Dia juga menambahkan bahwa rencana relokasi PKL tahap kedua saat ini sedang dalam proses administrasi untuk memberikan teguran tertulis kepada para pedagang yang terkena dampaknya.
Proses penertiban ini tidak berjalan mulus tanpa tantangan.
Sejumlah pedagang mungkin merasa terganggu dan kehilangan tempat mereka berjualan yang telah mereka kelola selama bertahun-tahun.
Respons dari sebagian pedagang tersebut menunjukkan adanya ketidaksetujuan dan ketidakpuasan terhadap keputusan ini, meskipun tujuannya adalah untuk meningkatkan pelayanan publik dan menata ruang secara lebih teratur.
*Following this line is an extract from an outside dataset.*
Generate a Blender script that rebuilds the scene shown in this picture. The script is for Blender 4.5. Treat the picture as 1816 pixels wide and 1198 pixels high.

Rencananya, penertiban PKL tahap kedua ini akan dilakukan paling lambat 25 Agustus 2024.
Pemkab Bogor meyakini bahwa relokasi PKL ke Rest Area Gunung Mas dapat memberikan solusi yang lebih baik.
Rest Area ini, dengan luas 7 hektare yang dimiliki oleh PT Perkebunan Nusantara VIII, telah direncanakan dan dibangun sejak tahun 2020-2021.
Rest Area Gunung Mas memiliki kapasitas hingga 516 kios, dengan pembagian 100 kios untuk pedagang basah seperti sayur dan buah, serta 416 kios untuk pedagang kering seperti oleh-oleh dan camilan.
Setiap kios memiliki luas 11 meter persegi, baik untuk jenis basah maupun kering, sehingga diharapkan dapat memberikan fasilitas yang lebih baik bagi PKL dan pengunjung.
Namun demikian, tantangan nyata terletak pada implementasi yang adil dan berkelanjutan bagi semua pihak terkait.
Masalah ekonomi sosial, seperti nasib penghasilan pedagang setelah relokasi, serta masalah sosial yang timbul dari ketidakpuasan dan perubahan dalam pola interaksi sosial di kawasan tersebut, juga menjadi perhatian utama dalam proses ini.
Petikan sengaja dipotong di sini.